This has been one of the coldest and dullest springs, on the whole, which we have known for years, and vegetation has made very slow progress generally, except seeds, which I never remember ever seeing grow with greater vigour. Our earliest positions for early vegetables to succeed those in frames are on ridges thrown up sharply to the sun; borders under high walls have not been so favourable. A number of old lights laid flat on the surface have brought the seedlings on rapidly, gaining a fortnight on those by their side which remain uncovered. They are raised on bricks as the plants advance in size. Plant preservers have also done good service. They can be carried through doorways and placed in any position without trouble; they bring on Lettuce, Cauliflower, Carrots, Radishes, etc, very quickly. They are very useful for early Potatoes and French Beans, both being easily destroyed by frost. Many early crops will require frequent attention, as they may have been destroyed by fly, slugs, or birds. Dustings of lime or soot may do much to keep depredators in check. Sowing seeds with red lead dusted over them does much to keep birds off them. Crops of every sort sown early may require thinning soon.

If seed has been sown very thickly, thinning should have attention as soon as the seedlings can be handled; thin them out piecemeal so as to prevent the young plants from being drawn up weakly. This applies to Carrots, Turnips, Onions, Parsnips, Beet, and Parsley; the thinnings of these can be planted out for a crop. Let all crops be thinned so that sun and air can get freely among the leaves, and to the soil. On strong soils more thinning is required. Chicory and broad-leaved Dandelion, if not already sown, should now have attention. Sow full crops of Peas (two or three times in the month), Broad Beans, Scarlet-runners, French Beans, and Beet. Keep up successions of salads by sowing in small quantities at short periods. Radishes, Spinach, and similar crops may be sown between other crops: ground will thus be saved. Endive of sorts may be sown about the end of month. Plant out Cabbage, Brussels-Sprouts, Kale, Savoys, Cauliflower, early Broccoli, or any other crops, before they become drawn in the beds. When time can be spared to prick out seedling plants of the Bras-sica tribe, preparatory to planting them out, they are greatly improved by the operation, except Cabbage, which may be planted, so that every other plant can be cut out for use.

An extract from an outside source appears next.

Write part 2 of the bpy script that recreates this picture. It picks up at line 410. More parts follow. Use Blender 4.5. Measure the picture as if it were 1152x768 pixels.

All the Brassica kinds may be planted from 2 to 2 1/2 feet apart. Three feet on some soils is not too much for Broccolis. Celery to be planted out soon should be grown steadily without any check, either from want of water, cold draughts, or continued cold drenching. Plenty of well-rotted manure is absolutely necessary to grow highly-flavoured Celery. Card-oons, if not required very early, may be sown in the trenches. Thin herbs in time; sow Chervil. Leeks may now be thinned and planted out. They require abundance of strong manure to grow them in. If Potatoes are through the soil, they may have earth drawn over the tops as protection from frost. New Zealand Spinach may be planted out under hand-lights or other protection. Capsicums should be grown freely with plenty of air on, looking out for greenfly; pot them on as they may require it. Tomatoes to be planted on walls or fences may be hardened gradually. Those forcing under glass and swelling their fruit should not be overcropped. If they can be trained by one stem without being stopped, they will produce finer fruit and more of it. They then should have all laterals rubbed off, leaving the flowers; but want of space causes topping to be practised.

Ridge Cucumbers, Ghirkins, and Vegetable Marrows should now be well forward, and hardened gradually to fit them for being turned out at end of month. Ridges may be made for them, warm manure and leaves placed in, and the soil placed over the fermenting material. The plants can then be put in their positions, 4 to 6 feet apart, under hand-lights. French Beaus in frames should have plenty of air; sprinkle them over head, and shut up early, harvesting sun-heat. Keep them rather dry when they are in flower. M. T.